[Scripts that build scenes]
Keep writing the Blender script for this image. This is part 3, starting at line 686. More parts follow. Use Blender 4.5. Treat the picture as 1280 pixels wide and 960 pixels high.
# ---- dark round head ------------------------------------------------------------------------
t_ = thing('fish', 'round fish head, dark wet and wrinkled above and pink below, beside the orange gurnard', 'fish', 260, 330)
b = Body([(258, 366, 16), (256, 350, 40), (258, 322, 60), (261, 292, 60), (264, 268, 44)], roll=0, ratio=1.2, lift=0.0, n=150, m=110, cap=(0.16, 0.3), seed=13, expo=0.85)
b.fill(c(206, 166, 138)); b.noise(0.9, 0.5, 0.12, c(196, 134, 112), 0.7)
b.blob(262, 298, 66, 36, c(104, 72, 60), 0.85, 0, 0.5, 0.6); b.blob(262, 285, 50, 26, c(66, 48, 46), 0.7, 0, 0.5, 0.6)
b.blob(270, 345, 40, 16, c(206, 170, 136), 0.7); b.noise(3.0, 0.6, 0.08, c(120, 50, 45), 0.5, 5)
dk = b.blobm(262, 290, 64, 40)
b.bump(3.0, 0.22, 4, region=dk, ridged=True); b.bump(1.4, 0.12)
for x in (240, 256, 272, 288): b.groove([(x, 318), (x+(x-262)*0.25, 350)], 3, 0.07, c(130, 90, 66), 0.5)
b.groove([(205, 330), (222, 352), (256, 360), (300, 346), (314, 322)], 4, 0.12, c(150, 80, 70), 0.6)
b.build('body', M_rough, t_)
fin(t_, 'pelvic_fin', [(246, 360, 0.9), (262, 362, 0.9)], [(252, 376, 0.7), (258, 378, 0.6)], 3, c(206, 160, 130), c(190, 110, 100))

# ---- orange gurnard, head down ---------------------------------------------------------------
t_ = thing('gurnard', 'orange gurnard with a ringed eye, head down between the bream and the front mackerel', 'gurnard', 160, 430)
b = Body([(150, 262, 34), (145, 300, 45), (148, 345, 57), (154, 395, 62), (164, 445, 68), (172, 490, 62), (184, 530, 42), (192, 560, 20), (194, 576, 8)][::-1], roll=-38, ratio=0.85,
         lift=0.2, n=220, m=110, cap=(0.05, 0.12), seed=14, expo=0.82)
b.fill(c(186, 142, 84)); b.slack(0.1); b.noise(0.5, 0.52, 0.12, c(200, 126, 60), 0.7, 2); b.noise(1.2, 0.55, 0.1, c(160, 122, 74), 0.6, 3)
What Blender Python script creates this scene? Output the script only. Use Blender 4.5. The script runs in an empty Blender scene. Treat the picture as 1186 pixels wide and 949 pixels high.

§ **What the exercise asks**
Print, please, the lines from the first line of the material through the line that contains "c(190, 110, 100))", exactly as written and with nothing added.

§ **Task solution**
Keep writing the Blender script for this image. This is part 3, starting at line 686. More parts follow. Use Blender 4.5. Treat the picture as 1280 pixels wide and 960 pixels high.
# ---- dark round head ------------------------------------------------------------------------
t_ = thing('fish', 'round fish head, dark wet and wrinkled above and pink below, beside the orange gurnard', 'fish', 260, 330)
b = Body([(258, 366, 16), (256, 350, 40), (258, 322, 60), (261, 292, 60), (264, 268, 44)], roll=0, ratio=1.2, lift=0.0, n=150, m=110, cap=(0.16, 0.3), seed=13, expo=0.85)
b.fill(c(206, 166, 138)); b.noise(0.9, 0.5, 0.12, c(196, 134, 112), 0.7)
b.blob(262, 298, 66, 36, c(104, 72, 60), 0.85, 0, 0.5, 0.6); b.blob(262, 285, 50, 26, c(66, 48, 46), 0.7, 0, 0.5, 0.6)
b.blob(270, 345, 40, 16, c(206, 170, 136), 0.7); b.noise(3.0, 0.6, 0.08, c(120, 50, 45), 0.5, 5)
dk = b.blobm(262, 290, 64, 40)
b.bump(3.0, 0.22, 4, region=dk, ridged=True); b.bump(1.4, 0.12)
for x in (240, 256, 272, 288): b.groove([(x, 318), (x+(x-262)*0.25, 350)], 3, 0.07, c(130, 90, 66), 0.5)
b.groove([(205, 330), (222, 352), (256, 360), (300, 346), (314, 322)], 4, 0.12, c(150, 80, 70), 0.6)
b.build('body', M_rough, t_)
fin(t_, 'pelvic_fin', [(246, 360, 0.9), (262, 362, 0.9)], [(252, 376, 0.7), (258, 378, 0.6)], 3, c(206, 160, 130), c(190, 110, 100))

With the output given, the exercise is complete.